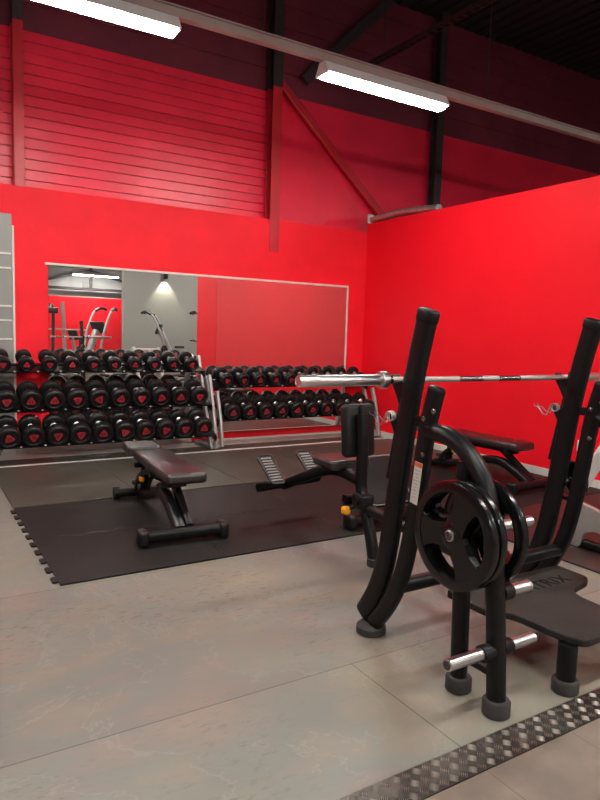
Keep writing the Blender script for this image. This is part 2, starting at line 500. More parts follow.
# corrugated ceiling
bm = NB()
x = -7.0
while x < 14.0:
    box(bm, (x + 0.06, -3.15, HT + 0.02), (0.12, 23.3, 0.08))
    box(bm, (x + 0.18, -3.15, HT + 0.05), (0.12, 23.3, 0.06))
    x += 0.24
struct('ceiling', bm, M['ceiling'], smooth=False)

# steel columns let into the back wall (I sections), and the bracing above
def i_column(name, xc, z0, z1, m, w=0.15, d=0.12, y=YB - 0.004):
    b = NB()
    box(b, (xc, y + 0.004, (z0 + z1) / 2), (w, 0.012, z1 - z0))
    box(b, (xc, y + d / 2 + 0.02, (z0 + z1) / 2), (0.012, d, z1 - z0))
    box(b, (xc, y + d + 0.03, (z0 + z1) / 2), (w, 0.012, z1 - z0))
    return struct(name, b, m, smooth=False, bevel=0.002)
i_column('column_near_left', 1.19, LEDGE - 0.01, 4.83, M['red_steel'], w=0.11)
i_column('column_near_left_shaded_top', 1.19, 4.83, HT, M['dark_steel'], w=0.11)  # column tops: same steel, with the shade above the lamps as colour
i_column('column_middle', 4.47, 2.62, 4.83, M['red_steel'], w=0.15)
i_column('column_middle_shaded_top', 4.47, 4.83, HT, M['dark_steel'], w=0.15)
i_column('column_far_right', 7.46, LEDGE, HT, M['dark_steel'], w=0.14)
def brace(name, p0, p1, m, w=0.11):
    b = NB()
    sweep(b, [p0, p1], w / 2, 0.03, side=Vector((0, 1, 0)).cross((Vector(p1) - Vector(p0)).normalized()), seg=8, power=6)
    return struct(name, b, m, smooth=False)
brace('beam_wall_brace', (4.55, YB + 0.10, 4.95), (6.70, YB + 0.10, 3.12), M['red_steel'])
brace('beam_upper_brace', (4.95, YB + 0.10, 5.05), (6.45, YB + 0.10, 6.55), M['dark_steel'], 0.16)

# skirting at the mirror foot; the bare floor before it gets a painted sheen
bm = NB(); box(bm, (3.5, YB - 0.012, 0.018), (5.1, 0.022, 0.036)); box(bm, (2.12, YB - 0.013, 0.052), (2.3, 0.020, 0.104)); struct('baseboard_back', bm, M['white_trim'], smooth=False, bevel=0.003)

# ------------------------------------------------------------------ lamps
lamp_group = None
def lamp(xc, y, z, length, label, power=None):
    t = thing('strip_light', label, 'light', (xc, y, z))
    b = NB()                                    # hood: shallow folded reflector
    prof = [(-0.105, -0.072), (-0.045, 0.035), (0.045, 0.035), (0.105, -0.072), (0.100, -0.072), (0.041, 0.028), (-0.041, 0.028), (-0.100, -0.072)]
    prism(b, prof, -length / 2, length / 2, Matrix(((0, 0, 1, 0), (1, 0, 0, 0), (0, 1, 0, 0), (0, 0, 0, 1))))
    obj('reflector_hood', b, M['white_frame'], t, smooth=False)
    b = NB()
    prof = [(0.066, -0.036), (0.066, -0.080), (0.050, -0.102), (0.0, -0.108), (-0.050, -0.102), (-0.066, -0.080), (-0.066, -0.036)]
    prism(b, prof, -length / 2 + 0.024, length / 2 - 0.024, Matrix(((0, 0, 1, 0), (1, 0, 0, 0), (0, 1, 0, 0), (0, 0, 0, 1))))
    obj('lit_diffuser', b, M['tube_light'] if power is None else M['tube_light_far'], t, smooth=False)
    for s in (-1, 1):
        b = NB(); prism(b, [(-0.100, -0.084), (-0.043, 0.03), (0.043, 0.03), (0.100, -0.084)], s * (length / 2 - 0.012) - 0.012, s * (length / 2 - 0.012) + 0.012, Matrix(((0, 0, 1, 0), (1, 0, 0, 0), (0, 1, 0, 0), (0, 0, 0, 1)))); obj('end_cap', b, M['white_frame'], t, smooth=False, bevel=0.004)
    return t
LY, LZ = 5.33, 3.99
lamp(1.16, LY, LZ, 1.68, 'lit white strip light on the left, cut by the top edge of the photo')
lamp(4.19, LY, LZ, 1.54, 'lit white strip light right of centre under the dark ceiling')
bm = NB(); box(bm, (1.0, LY + 0.0, LZ + 0.075), (15.8, 0.075, 0.07)); 
box(bm, (1.0, LY + 0.0, LZ + 0.118), (15.8, 0.11, 0.014))
tag(obj('lighting_rail', bm, M['trunking'], smooth=False, bevel=0.004), 'long beige metal rail carrying the two lit strip lights', 'rail')
for xx in (-4.5, -2.0, 0.4, 2.8, 5.6, 8.2):
    bm = NB(); cyl(bm, (xx, LY, LZ + 0.12), (xx, LY, HT), 0.006, 8)
    struct('beam_hanger', bm, M['dark_steel'])
lamp(-2.4, LY, LZ, 1.54, 'unseen added strip light beyond the left edge of the photo')  # this and the unseen lamps below are added to light the hall
lamp(-1.6, 0.7, LZ, 1.54, 'unseen added strip light over the floor to the left of the viewer')
lamp(1.4, 0.7, LZ, 1.54, 'unseen added strip light almost above the viewer')
lamp(4.4, 0.7, LZ, 1.54, 'unseen added strip light above the right hand side of the viewer')
lamp(0.5, -4.5, LZ, 1.54, 'unseen added strip light behind the viewer on the left', 1)
lamp(4.2, -3.2, LZ, 1.54, 'unseen added strip light above the cardio machines behind the viewer', 1)
lamp(8.2, -1.8, LZ, 1.54, 'unseen added strip light in front of the pale grey wall behind the viewer', 1)
lamp(9.5, 1.5, LZ, 1.54, 'unseen added strip light beyond the red partition')
lamp(7.45, -13.5, 3.85, 2.0, 'white strip light high over the far wall, seen in the mirror', 1)
lamp(3.6, -9.5, LZ, 1.54, 'unseen added strip light halfway to the far wall behind the viewer', 1)  # this and the next are unseen, added to brighten the back hall
lamp(0.5, -10.5, LZ, 1.54, 'unseen added strip light by the far wall on the left', 1)
bm = NB(); box(bm, (3.0, 0.7, LZ + 0.075), (12, 0.075, 0.07)); tag(obj('lighting_rail', bm, M['trunking'], smooth=False), 'beige metal lighting rail above the viewer', 'rail')
# spot on the grey wall seen in the mirror
t = thing('wall_spotlight', 'small black spotlight washing the grey wall, seen in the mirror', 'light', (7.2, -3.98, 3.15))
b = NB(); lathe(b, [(0, 0.05), (0.02, 0.07), (0.16, 0.07), (0.16, 0.055), (0.13, 0.05)], (0, 0.12, 0.10), (0, -0.12, -0.9), 18); obj('lamp_can', b, M['black_metal'], t)
b = NB(); box(b, (0, 0.05, 0.06), (0.05, 0.14, 0.03)); obj('bracket', b, M['black_metal'], t, smooth=False)
ld = bpy.data.lights.new('spot_glow', 'SPOT'); ld.energy = 60; ld.spot_size = 1.5; ld.spot_blend = 0.5; ld.color = (1, 0.93, 0.72); ld.shadow_soft_size = 0.04
lo = bpy.data.objects.new('glow', ld); C.objects.link(lo); lo.parent = t; lo.location = (0, 0.11, -0.07); lo.rotation_euler = (-0.25, 0, 0)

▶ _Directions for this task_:
Leave out the pictures and retype every line above exactly.

▶ _Finished task_:
Keep writing the Blender script for this image. This is part 2, starting at line 500. More parts follow.
# corrugated ceiling
bm = NB()
x = -7.0
while x < 14.0:
    box(bm, (x + 0.06, -3.15, HT + 0.02), (0.12, 23.3, 0.08))
    box(bm, (x + 0.18, -3.15, HT + 0.05), (0.12, 23.3, 0.06))
    x += 0.24
struct('ceiling', bm, M['ceiling'], smooth=False)

# steel columns let into the back wall (I sections), and the bracing above
def i_column(name, xc, z0, z1, m, w=0.15, d=0.12, y=YB - 0.004):
    b = NB()
    box(b, (xc, y + 0.004, (z0 + z1) / 2), (w, 0.012, z1 - z0))
    box(b, (xc, y + d / 2 + 0.02, (z0 + z1) / 2), (0.012, d, z1 - z0))
    box(b, (xc, y + d + 0.03, (z0 + z1) / 2), (w, 0.012, z1 - z0))
    return struct(name, b, m, smooth=False, bevel=0.002)
i_column('column_near_left', 1.19, LEDGE - 0.01, 4.83, M['red_steel'], w=0.11)
i_column('column_near_left_shaded_top', 1.19, 4.83, HT, M['dark_steel'], w=0.11)  # column tops: same steel, with the shade above the lamps as colour
i_column('column_middle', 4.47, 2.62, 4.83, M['red_steel'], w=0.15)
i_column('column_middle_shaded_top', 4.47, 4.83, HT, M['dark_steel'], w=0.15)
i_column('column_far_right', 7.46, LEDGE, HT, M['dark_steel'], w=0.14)
def brace(name, p0, p1, m, w=0.11):
    b = NB()
    sweep(b, [p0, p1], w / 2, 0.03, side=Vector((0, 1, 0)).cross((Vector(p1) - Vector(p0)).normalized()), seg=8, power=6)
    return struct(name, b, m, smooth=False)
brace('beam_wall_brace', (4.55, YB + 0.10, 4.95), (6.70, YB + 0.10, 3.12), M['red_steel'])
brace('beam_upper_brace', (4.95, YB + 0.10, 5.05), (6.45, YB + 0.10, 6.55), M['dark_steel'], 0.16)

# skirting at the mirror foot; the bare floor before it gets a painted sheen
bm = NB(); box(bm, (3.5, YB - 0.012, 0.018), (5.1, 0.022, 0.036)); box(bm, (2.12, YB - 0.013, 0.052), (2.3, 0.020, 0.104)); struct('baseboard_back', bm, M['white_trim'], smooth=False, bevel=0.003)

# ------------------------------------------------------------------ lamps
lamp_group = None
def lamp(xc, y, z, length, label, power=None):
    t = thing('strip_light', label, 'light', (xc, y, z))
    b = NB()                                    # hood: shallow folded reflector
    prof = [(-0.105, -0.072), (-0.045, 0.035), (0.045, 0.035), (0.105, -0.072), (0.100, -0.072), (0.041, 0.028), (-0.041, 0.028), (-0.100, -0.072)]
    prism(b, prof, -length / 2, length / 2, Matrix(((0, 0, 1, 0), (1, 0, 0, 0), (0, 1, 0, 0), (0, 0, 0, 1))))
    obj('reflector_hood', b, M['white_frame'], t, smooth=False)
    b = NB()
    prof = [(0.066, -0.036), (0.066, -0.080), (0.050, -0.102), (0.0, -0.108), (-0.050, -0.102), (-0.066, -0.080), (-0.066, -0.036)]
    prism(b, prof, -length / 2 + 0.024, length / 2 - 0.024, Matrix(((0, 0, 1, 0), (1, 0, 0, 0), (0, 1, 0, 0), (0, 0, 0, 1))))
    obj('lit_diffuser', b, M['tube_light'] if power is None else M['tube_light_far'], t, smooth=False)
    for s in (-1, 1):
        b = NB(); prism(b, [(-0.100, -0.084), (-0.043, 0.03), (0.043, 0.03), (0.100, -0.084)], s * (length / 2 - 0.012) - 0.012, s * (length / 2 - 0.012) + 0.012, Matrix(((0, 0, 1, 0), (1, 0, 0, 0), (0, 1, 0, 0), (0, 0, 0, 1)))); obj('end_cap', b, M['white_frame'], t, smooth=False, bevel=0.004)
    return t
LY, LZ = 5.33, 3.99
lamp(1.16, LY, LZ, 1.68, 'lit white strip light on the left, cut by the top edge of the photo')
lamp(4.19, LY, LZ, 1.54, 'lit white strip light right of centre under the dark ceiling')
bm = NB(); box(bm, (1.0, LY + 0.0, LZ + 0.075), (15.8, 0.075, 0.07)); 
box(bm, (1.0, LY + 0.0, LZ + 0.118), (15.8, 0.11, 0.014))
tag(obj('lighting_rail', bm, M['trunking'], smooth=False, bevel=0.004), 'long beige metal rail carrying the two lit strip lights', 'rail')
for xx in (-4.5, -2.0, 0.4, 2.8, 5.6, 8.2):
    bm = NB(); cyl(bm, (xx, LY, LZ + 0.12), (xx, LY, HT), 0.006, 8)
    struct('beam_hanger', bm, M['dark_steel'])
lamp(-2.4, LY, LZ, 1.54, 'unseen added strip light beyond the left edge of the photo')  # this and the unseen lamps below are added to light the hall
lamp(-1.6, 0.7, LZ, 1.54, 'unseen added strip light over the floor to the left of the viewer')
lamp(1.4, 0.7, LZ, 1.54, 'unseen added strip light almost above the viewer')
lamp(4.4, 0.7, LZ, 1.54, 'unseen added strip light above the right hand side of the viewer')
lamp(0.5, -4.5, LZ, 1.54, 'unseen added strip light behind the viewer on the left', 1)
lamp(4.2, -3.2, LZ, 1.54, 'unseen added strip light above the cardio machines behind the viewer', 1)
lamp(8.2, -1.8, LZ, 1.54, 'unseen added strip light in front of the pale grey wall behind the viewer', 1)
lamp(9.5, 1.5, LZ, 1.54, 'unseen added strip light beyond the red partition')
lamp(7.45, -13.5, 3.85, 2.0, 'white strip light high over the far wall, seen in the mirror', 1)
lamp(3.6, -9.5, LZ, 1.54, 'unseen added strip light halfway to the far wall behind the viewer', 1)  # this and the next are unseen, added to brighten the back hall
lamp(0.5, -10.5, LZ, 1.54, 'unseen added strip light by the far wall on the left', 1)
bm = NB(); box(bm, (3.0, 0.7, LZ + 0.075), (12, 0.075, 0.07)); tag(obj('lighting_rail', bm, M['trunking'], smooth=False), 'beige metal lighting rail above the viewer', 'rail')
# spot on the grey wall seen in the mirror
t = thing('wall_spotlight', 'small black spotlight washing the grey wall, seen in the mirror', 'light', (7.2, -3.98, 3.15))
b = NB(); lathe(b, [(0, 0.05), (0.02, 0.07), (0.16, 0.07), (0.16, 0.055), (0.13, 0.05)], (0, 0.12, 0.10), (0, -0.12, -0.9), 18); obj('lamp_can', b, M['black_metal'], t)
b = NB(); box(b, (0, 0.05, 0.06), (0.05, 0.14, 0.03)); obj('bracket', b, M['black_metal'], t, smooth=False)
ld = bpy.data.lights.new('spot_glow', 'SPOT'); ld.energy = 60; ld.spot_size = 1.5; ld.spot_blend = 0.5; ld.color = (1, 0.93, 0.72); ld.shadow_soft_size = 0.04
lo = bpy.data.objects.new('glow', ld); C.objects.link(lo); lo.parent = t; lo.location = (0, 0.11, -0.07); lo.rotation_euler = (-0.25, 0, 0)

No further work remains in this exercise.